Scene script records:

__________________________________________________

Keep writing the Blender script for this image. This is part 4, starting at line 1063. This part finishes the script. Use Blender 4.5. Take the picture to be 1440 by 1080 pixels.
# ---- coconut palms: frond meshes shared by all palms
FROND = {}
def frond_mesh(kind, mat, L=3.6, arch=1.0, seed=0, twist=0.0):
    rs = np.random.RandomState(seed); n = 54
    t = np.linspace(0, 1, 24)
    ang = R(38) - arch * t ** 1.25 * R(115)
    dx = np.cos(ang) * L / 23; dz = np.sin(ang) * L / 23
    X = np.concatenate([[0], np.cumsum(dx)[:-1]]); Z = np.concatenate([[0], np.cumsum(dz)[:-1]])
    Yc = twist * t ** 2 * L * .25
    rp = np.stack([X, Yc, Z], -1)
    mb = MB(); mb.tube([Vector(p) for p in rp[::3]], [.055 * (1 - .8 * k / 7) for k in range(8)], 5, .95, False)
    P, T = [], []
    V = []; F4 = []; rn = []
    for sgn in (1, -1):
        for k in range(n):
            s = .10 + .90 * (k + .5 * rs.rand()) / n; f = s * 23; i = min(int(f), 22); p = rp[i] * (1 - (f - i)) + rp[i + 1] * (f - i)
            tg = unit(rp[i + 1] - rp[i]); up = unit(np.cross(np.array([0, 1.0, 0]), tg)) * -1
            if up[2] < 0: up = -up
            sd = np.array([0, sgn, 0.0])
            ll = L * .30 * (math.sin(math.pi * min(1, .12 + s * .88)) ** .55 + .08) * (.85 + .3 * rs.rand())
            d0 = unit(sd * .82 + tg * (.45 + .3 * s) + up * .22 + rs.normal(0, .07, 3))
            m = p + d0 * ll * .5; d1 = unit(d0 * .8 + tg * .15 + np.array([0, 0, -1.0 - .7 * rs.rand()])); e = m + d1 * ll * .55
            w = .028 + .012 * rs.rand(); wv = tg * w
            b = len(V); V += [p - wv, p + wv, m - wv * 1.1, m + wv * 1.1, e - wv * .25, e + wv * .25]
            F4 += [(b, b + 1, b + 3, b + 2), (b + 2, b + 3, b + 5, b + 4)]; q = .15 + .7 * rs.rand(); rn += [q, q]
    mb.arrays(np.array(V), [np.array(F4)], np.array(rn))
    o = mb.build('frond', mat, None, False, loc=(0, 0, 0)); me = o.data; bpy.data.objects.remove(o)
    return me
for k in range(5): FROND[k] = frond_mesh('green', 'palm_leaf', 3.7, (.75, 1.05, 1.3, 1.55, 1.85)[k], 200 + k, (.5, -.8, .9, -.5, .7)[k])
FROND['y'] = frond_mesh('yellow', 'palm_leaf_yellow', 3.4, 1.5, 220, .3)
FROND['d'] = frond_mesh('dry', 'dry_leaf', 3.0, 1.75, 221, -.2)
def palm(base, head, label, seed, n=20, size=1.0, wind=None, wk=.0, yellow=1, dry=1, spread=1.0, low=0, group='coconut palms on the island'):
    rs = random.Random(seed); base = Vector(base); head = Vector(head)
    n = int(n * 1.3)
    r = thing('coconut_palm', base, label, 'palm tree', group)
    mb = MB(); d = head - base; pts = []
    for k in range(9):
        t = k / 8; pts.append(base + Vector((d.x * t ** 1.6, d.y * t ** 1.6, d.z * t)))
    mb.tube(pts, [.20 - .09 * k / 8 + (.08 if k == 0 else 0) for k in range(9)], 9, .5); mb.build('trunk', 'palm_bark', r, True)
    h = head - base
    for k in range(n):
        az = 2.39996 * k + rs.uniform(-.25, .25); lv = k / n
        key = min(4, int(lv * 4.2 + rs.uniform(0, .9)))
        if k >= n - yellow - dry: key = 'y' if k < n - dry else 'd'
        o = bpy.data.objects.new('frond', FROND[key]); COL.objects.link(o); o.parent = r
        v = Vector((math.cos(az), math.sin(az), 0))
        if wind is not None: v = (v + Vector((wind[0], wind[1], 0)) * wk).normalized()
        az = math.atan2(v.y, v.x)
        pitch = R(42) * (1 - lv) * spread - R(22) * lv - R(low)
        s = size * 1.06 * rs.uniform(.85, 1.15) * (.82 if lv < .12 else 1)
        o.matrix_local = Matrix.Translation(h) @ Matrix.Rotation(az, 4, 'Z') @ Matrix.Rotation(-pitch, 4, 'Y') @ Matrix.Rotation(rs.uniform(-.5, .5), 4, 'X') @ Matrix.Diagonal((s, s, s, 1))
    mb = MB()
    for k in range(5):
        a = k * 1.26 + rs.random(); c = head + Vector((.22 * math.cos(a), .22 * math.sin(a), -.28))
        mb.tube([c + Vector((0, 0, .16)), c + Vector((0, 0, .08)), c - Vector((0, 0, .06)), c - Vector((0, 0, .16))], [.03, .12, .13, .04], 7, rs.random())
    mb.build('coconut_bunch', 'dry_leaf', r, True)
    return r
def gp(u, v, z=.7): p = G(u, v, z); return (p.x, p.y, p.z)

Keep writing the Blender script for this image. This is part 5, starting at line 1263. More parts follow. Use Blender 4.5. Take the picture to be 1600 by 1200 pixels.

__________________________________________________

Directions:
Retype all of the material above with every character intact.

Answer:
Keep writing the Blender script for this image. This is part 4, starting at line 1063. This part finishes the script. Use Blender 4.5. Take the picture to be 1440 by 1080 pixels.
# ---- coconut palms: frond meshes shared by all palms
FROND = {}
def frond_mesh(kind, mat, L=3.6, arch=1.0, seed=0, twist=0.0):
    rs = np.random.RandomState(seed); n = 54
    t = np.linspace(0, 1, 24)
    ang = R(38) - arch * t ** 1.25 * R(115)
    dx = np.cos(ang) * L / 23; dz = np.sin(ang) * L / 23
    X = np.concatenate([[0], np.cumsum(dx)[:-1]]); Z = np.concatenate([[0], np.cumsum(dz)[:-1]])
    Yc = twist * t ** 2 * L * .25
    rp = np.stack([X, Yc, Z], -1)
    mb = MB(); mb.tube([Vector(p) for p in rp[::3]], [.055 * (1 - .8 * k / 7) for k in range(8)], 5, .95, False)
    P, T = [], []
    V = []; F4 = []; rn = []
    for sgn in (1, -1):
        for k in range(n):
            s = .10 + .90 * (k + .5 * rs.rand()) / n; f = s * 23; i = min(int(f), 22); p = rp[i] * (1 - (f - i)) + rp[i + 1] * (f - i)
            tg = unit(rp[i + 1] - rp[i]); up = unit(np.cross(np.array([0, 1.0, 0]), tg)) * -1
            if up[2] < 0: up = -up
            sd = np.array([0, sgn, 0.0])
            ll = L * .30 * (math.sin(math.pi * min(1, .12 + s * .88)) ** .55 + .08) * (.85 + .3 * rs.rand())
            d0 = unit(sd * .82 + tg * (.45 + .3 * s) + up * .22 + rs.normal(0, .07, 3))
            m = p + d0 * ll * .5; d1 = unit(d0 * .8 + tg * .15 + np.array([0, 0, -1.0 - .7 * rs.rand()])); e = m + d1 * ll * .55
            w = .028 + .012 * rs.rand(); wv = tg * w
            b = len(V); V += [p - wv, p + wv, m - wv * 1.1, m + wv * 1.1, e - wv * .25, e + wv * .25]
            F4 += [(b, b + 1, b + 3, b + 2), (b + 2, b + 3, b + 5, b + 4)]; q = .15 + .7 * rs.rand(); rn += [q, q]
    mb.arrays(np.array(V), [np.array(F4)], np.array(rn))
    o = mb.build('frond', mat, None, False, loc=(0, 0, 0)); me = o.data; bpy.data.objects.remove(o)
    return me
for k in range(5): FROND[k] = frond_mesh('green', 'palm_leaf', 3.7, (.75, 1.05, 1.3, 1.55, 1.85)[k], 200 + k, (.5, -.8, .9, -.5, .7)[k])
FROND['y'] = frond_mesh('yellow', 'palm_leaf_yellow', 3.4, 1.5, 220, .3)
FROND['d'] = frond_mesh('dry', 'dry_leaf', 3.0, 1.75, 221, -.2)
def palm(base, head, label, seed, n=20, size=1.0, wind=None, wk=.0, yellow=1, dry=1, spread=1.0, low=0, group='coconut palms on the island'):
    rs = random.Random(seed); base = Vector(base); head = Vector(head)
    n = int(n * 1.3)
    r = thing('coconut_palm', base, label, 'palm tree', group)
    mb = MB(); d = head - base; pts = []
    for k in range(9):
        t = k / 8; pts.append(base + Vector((d.x * t ** 1.6, d.y * t ** 1.6, d.z * t)))
    mb.tube(pts, [.20 - .09 * k / 8 + (.08 if k == 0 else 0) for k in range(9)], 9, .5); mb.build('trunk', 'palm_bark', r, True)
    h = head - base
    for k in range(n):
        az = 2.39996 * k + rs.uniform(-.25, .25); lv = k / n
        key = min(4, int(lv * 4.2 + rs.uniform(0, .9)))
        if k >= n - yellow - dry: key = 'y' if k < n - dry else 'd'
        o = bpy.data.objects.new('frond', FROND[key]); COL.objects.link(o); o.parent = r
        v = Vector((math.cos(az), math.sin(az), 0))
        if wind is not None: v = (v + Vector((wind[0], wind[1], 0)) * wk).normalized()
        az = math.atan2(v.y, v.x)
        pitch = R(42) * (1 - lv) * spread - R(22) * lv - R(low)
        s = size * 1.06 * rs.uniform(.85, 1.15) * (.82 if lv < .12 else 1)
        o.matrix_local = Matrix.Translation(h) @ Matrix.Rotation(az, 4, 'Z') @ Matrix.Rotation(-pitch, 4, 'Y') @ Matrix.Rotation(rs.uniform(-.5, .5), 4, 'X') @ Matrix.Diagonal((s, s, s, 1))
    mb = MB()
    for k in range(5):
        a = k * 1.26 + rs.random(); c = head + Vector((.22 * math.cos(a), .22 * math.sin(a), -.28))
        mb.tube([c + Vector((0, 0, .16)), c + Vector((0, 0, .08)), c - Vector((0, 0, .06)), c - Vector((0, 0, .16))], [.03, .12, .13, .04], 7, rs.random())
    mb.build('coconut_bunch', 'dry_leaf', r, True)
    return r
def gp(u, v, z=.7): p = G(u, v, z); return (p.x, p.y, p.z)

Keep writing the Blender script for this image. This is part 5, starting at line 1263. More parts follow. Use Blender 4.5. Take the picture to be 1600 by 1200 pixels.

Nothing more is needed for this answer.